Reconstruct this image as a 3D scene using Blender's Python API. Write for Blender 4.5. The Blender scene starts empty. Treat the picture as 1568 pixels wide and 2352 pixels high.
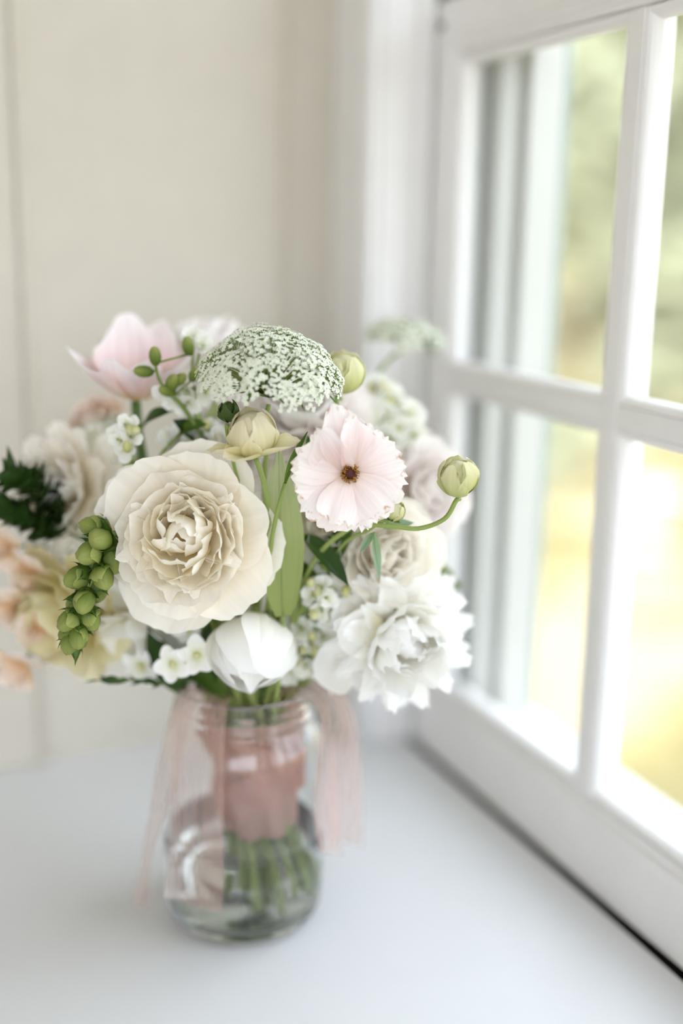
import bpy, math, random
import numpy as np
from mathutils import Vector, Matrix

random.seed(7)
SC = bpy.context.scene
COL = SC.collection
PI = math.pi
R = math.radians

# ------------------------------------------------------------------ camera
IW, IH = 1568, 2352
FPX = 2661.0
YAW, PITCH, ROLL = R(23.99), R(13.38), R(1.11)
CAM = Vector((-0.2131, -0.6179, 0.4104))
FWD = Vector((math.sin(YAW)*math.cos(PITCH), math.cos(YAW)*math.cos(PITCH), -math.sin(PITCH)))
_r = Vector((math.cos(YAW), -math.sin(YAW), 0)); _u = _r.cross(FWD)
CR = _r*math.cos(ROLL) + _u*math.sin(ROLL)
CU = -_r*math.sin(ROLL) + _u*math.cos(ROLL)
HF = Vector((math.sin(YAW), math.cos(YAW), 0))      # horizontal heading
HR = _r.copy()
ZU = Vector((0, 0, 1))

cam_d = bpy.data.cameras.new('camera')
cam = bpy.data.objects.new('camera', cam_d); COL.objects.link(cam)
m = Matrix((CR, CU, -FWD)).transposed().to_4x4(); m.translation = CAM
cam.matrix_world = m
cam_d.sensor_fit = 'VERTICAL'; cam_d.sensor_height = 36.0; cam_d.lens = FPX/IH*36.0
cam_d.clip_start = 0.01; cam_d.clip_end = 300
cam_d.dof.use_dof = True
cam_d.dof.focus_distance = 0.598
cam_d.dof.aperture_fstop = 1.35
SC.camera = cam

# ------------------------------------------------------------------ world, sun, exposure
w = bpy.data.worlds.new('sky'); SC.world = w; w.use_nodes = True
nt = w.node_tree; bg = nt.nodes['Background']
bg.inputs[0].default_value = (0.80, 0.87, 1.0, 1); bg.inputs[1].default_value = 2.2
sun_d = bpy.data.lights.new('sun', 'SUN'); sun_d.energy = 3.0; sun_d.angle = R(1.0); sun_d.color = (1.0, 0.93, 0.80)
sun = bpy.data.objects.new('sun', sun_d); COL.objects.link(sun); sun.location = (2, -6, 8)
sun.rotation_euler = Vector((0.45, 0.35, -0.80)).to_track_quat('-Z', 'Y').to_euler()
SC.view_settings.view_transform = 'Standard'; SC.view_settings.look = 'None'
SC.view_settings.gamma = 1.0; SC.view_settings.use_curve_mapping = False
SC.view_settings.exposure = 1.24
SC.cycles.max_bounces = 14; SC.cycles.diffuse_bounces = 10; SC.cycles.transmission_bounces = 14
SC.cycles.transparent_max_bounces = 24; SC.cycles.glossy_bounces = 5
SC.cycles.use_denoising = True
SC.cycles.use_adaptive_sampling = True; SC.cycles.adaptive_threshold = 0.05

# ------------------------------------------------------------------ helpers
def at(px, py, t):
    """point seen at photo pixel (px,py), t metres nearer to the viewer than the jar's axis"""
    d = FWD + CR*((px-IW/2)/FPX) - CU*((py-IH/2)/FPX)
    s = (-t - CAM.dot(HF))/d.dot(HF)
    return CAM + d*s

def vdir(a, b, c):
    """direction: a to the right, b up, c towards the viewer"""
    return (HR*a + ZU*b - HF*c).normalized()

def rgb(h):
    h = h.lstrip('#'); o = []
    for i in (0, 2, 4):
        c = int(h[i:i+2], 16)/255
        o.append(c/12.92 if c <= 0.04045 else ((c+0.055)/1.055)**2.4)
    return (*o, 1)

def new_mat(name):
    m = bpy.data.materials.new(name); m.use_nodes = True
    nt = m.node_tree; nt.nodes.clear()
    out = nt.nodes.new('ShaderNodeOutputMaterial')
    return m, nt, out

def N(nt, t, **kw):
    n = nt.nodes.new(t)
    for k, v in kw.items(): setattr(n, k, v)
    return n

def mat_paint(name, c, rough=0.5, bump=0.05, scale=60, var=0.03, spec=0.4):
    m, nt, out = new_mat(name)
    p = N(nt, 'ShaderNodeBsdfPrincipled'); p.inputs['Roughness'].default_value = rough
    p.inputs['Specular IOR Level'].default_value = spec
    tc = N(nt, 'ShaderNodeTexCoord'); no = N(nt, 'ShaderNodeTexNoise')
    no.inputs['Scale'].default_value = scale; no.inputs['Detail'].default_value = 4
    nt.links.new(tc.outputs['Object'], no.inputs['Vector'])
    mx = N(nt, 'ShaderNodeMix', data_type='RGBA')
    mx.inputs[6].default_value = c; mx.inputs[7].default_value = tuple([x*(1-var*3) for x in c[:3]])+(1,)
    nt.links.new(no.outputs['Fac'], mx.inputs[0]); nt.links.new(mx.outputs[2], p.inputs['Base Color'])
    b = N(nt, 'ShaderNodeBump'); b.inputs['Strength'].default_value = bump; b.inputs['Distance'].default_value = 0.002
    nt.links.new(no.outputs['Fac'], b.inputs['Height']); nt.links.new(b.outputs[0], p.inputs['Normal'])
    nt.links.new(p.outputs[0], out.inputs[0])
    return m

def mat_leafy(name, stops, trans=0.35, rough=0.5, streak=0.15, edge=None, sx=14, spec=0.25, coat=None):
    """thin plant tissue: colour along the petal (UV v), fine streaks along it, light passes through"""
    m, nt, out = new_mat(name)
    uv = N(nt, 'ShaderNodeUVMap'); sep = N(nt, 'ShaderNodeSeparateXYZ')
    nt.links.new(uv.outputs[0], sep.inputs[0])
    oi = N(nt, 'ShaderNodeObjectInfo')
    ramp = N(nt, 'ShaderNodeValToRGB'); e = ramp.color_ramp.elements
    while len(e) < len(stops): e.new(0.5)
    for i, (pos, c) in enumerate(stops): e[i].position = pos; e[i].color = rgb(c)
    nt.links.new(sep.outputs[1], ramp.inputs[0])
    mp = N(nt, 'ShaderNodeMapping'); mp.inputs['Scale'].default_value = (sx, 1.2, 1)
    nt.links.new(uv.outputs[0], mp.inputs[0])
    add = N(nt, 'ShaderNodeVectorMath', operation='ADD'); nt.links.new(mp.outputs[0], add.inputs[0])
    cmb = N(nt, 'ShaderNodeCombineXYZ')
    ml = N(nt, 'ShaderNodeMath', operation='MULTIPLY'); ml.inputs[1].default_value = 37.0
    nt.links.new(oi.outputs['Random'], ml.inputs[0]); nt.links.new(ml.outputs[0], cmb.inputs[2])
    nt.links.new(cmb.outputs[0], add.inputs[1])
    no = N(nt, 'ShaderNodeTexNoise'); no.inputs['Scale'].default_value = 1.0; no.inputs['Detail'].default_value = 3
    nt.links.new(add.outputs[0], no.inputs['Vector'])
    hsv = N(nt, 'ShaderNodeHueSaturation')
    mr = N(nt, 'ShaderNodeMapRange'); mr.inputs[1].default_value = 0.3; mr.inputs[2].default_value = 0.7
    mr.inputs[3].default_value = 1-streak; mr.inputs[4].default_value = 1+streak*0.4
    nt.links.new(no.outputs['Fac'], mr.inputs[0]); nt.links.new(mr.outputs[0], hsv.inputs['Value'])
    nt.links.new(ramp.outputs[0], hsv.inputs['Color'])
    colour = hsv.outputs[0]
    if edge:       # browned, dry rim with a ragged shape of its own
        n2 = N(nt, 'ShaderNodeTexNoise'); n2.inputs['Scale'].default_value = 7; n2.inputs['Detail'].default_value = 5
        a2 = N(nt, 'ShaderNodeVectorMath', operation='ADD')
        nt.links.new(uv.outputs[0], a2.inputs[0]); nt.links.new(cmb.outputs[0], a2.inputs[1])
        nt.links.new(a2.outputs[0], n2.inputs['Vector'])
        ad = N(nt, 'ShaderNodeMath', operation='MULTIPLY_ADD'); ad.inputs[1].default_value = 1.0
        nt.links.new(sep.outputs[1], ad.inputs[0]); nt.links.new(n2.outputs['Fac'], ad.inputs[2])
        r2 = N(nt, 'ShaderNodeMapRange'); r2.inputs[1].default_value = 1.50; r2.inputs[2].default_value = 1.64
        r2.inputs[3].default_value = 0; r2.inputs[4].default_value = 0.75
        nt.links.new(ad.outputs[0], r2.inputs[0])
        mx = N(nt, 'ShaderNodeMix', data_type='RGBA'); mx.inputs[7].default_value = rgb(edge)
        nt.links.new(r2.outputs[0], mx.inputs[0]); nt.links.new(colour, mx.inputs[6]); colour = mx.outputs[2]
    p = N(nt, 'ShaderNodeBsdfPrincipled'); p.inputs['Roughness'].default_value = rough
    p.inputs['Specular IOR Level'].default_value = spec
    nt.links.new(colour, p.inputs['Base Color'])
    b = N(nt, 'ShaderNodeBump'); b.inputs['Strength'].default_value = 0.12; b.inputs['Distance'].default_value = 0.0005
    nt.links.new(no.outputs['Fac'], b.inputs['Height']); nt.links.new(b.outputs[0], p.inputs['Normal'])
    tr = N(nt, 'ShaderNodeBsdfTranslucent'); nt.links.new(colour, tr.inputs[0])
    mix = N(nt, 'ShaderNodeMixShader'); mix.inputs[0].default_value = trans
    nt.links.new(p.outputs[0], mix.inputs[1]); nt.links.new(tr.outputs[0], mix.inputs[2])
    nt.links.new(mix.outputs[0], out.inputs[0])
    return m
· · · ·
== WRITTEN INSTRUCTION ==
Return only the lines running from the top of the data to the line that holds "SC.camera = cam". Include both of those lines, but skip the pictures.

== RESPONSE FOR THIS EXERCISE ==
Reconstruct this image as a 3D scene using Blender's Python API. Write for Blender 4.5. The Blender scene starts empty. Treat the picture as 1568 pixels wide and 2352 pixels high.
import bpy, math, random
import numpy as np
from mathutils import Vector, Matrix

random.seed(7)
SC = bpy.context.scene
COL = SC.collection
PI = math.pi
R = math.radians

# ------------------------------------------------------------------ camera
IW, IH = 1568, 2352
FPX = 2661.0
YAW, PITCH, ROLL = R(23.99), R(13.38), R(1.11)
CAM = Vector((-0.2131, -0.6179, 0.4104))
FWD = Vector((math.sin(YAW)*math.cos(PITCH), math.cos(YAW)*math.cos(PITCH), -math.sin(PITCH)))
_r = Vector((math.cos(YAW), -math.sin(YAW), 0)); _u = _r.cross(FWD)
CR = _r*math.cos(ROLL) + _u*math.sin(ROLL)
CU = -_r*math.sin(ROLL) + _u*math.cos(ROLL)
HF = Vector((math.sin(YAW), math.cos(YAW), 0))      # horizontal heading
HR = _r.copy()
ZU = Vector((0, 0, 1))

cam_d = bpy.data.cameras.new('camera')
cam = bpy.data.objects.new('camera', cam_d); COL.objects.link(cam)
m = Matrix((CR, CU, -FWD)).transposed().to_4x4(); m.translation = CAM
cam.matrix_world = m
cam_d.sensor_fit = 'VERTICAL'; cam_d.sensor_height = 36.0; cam_d.lens = FPX/IH*36.0
cam_d.clip_start = 0.01; cam_d.clip_end = 300
cam_d.dof.use_dof = True
cam_d.dof.focus_distance = 0.598
cam_d.dof.aperture_fstop = 1.35
SC.camera = cam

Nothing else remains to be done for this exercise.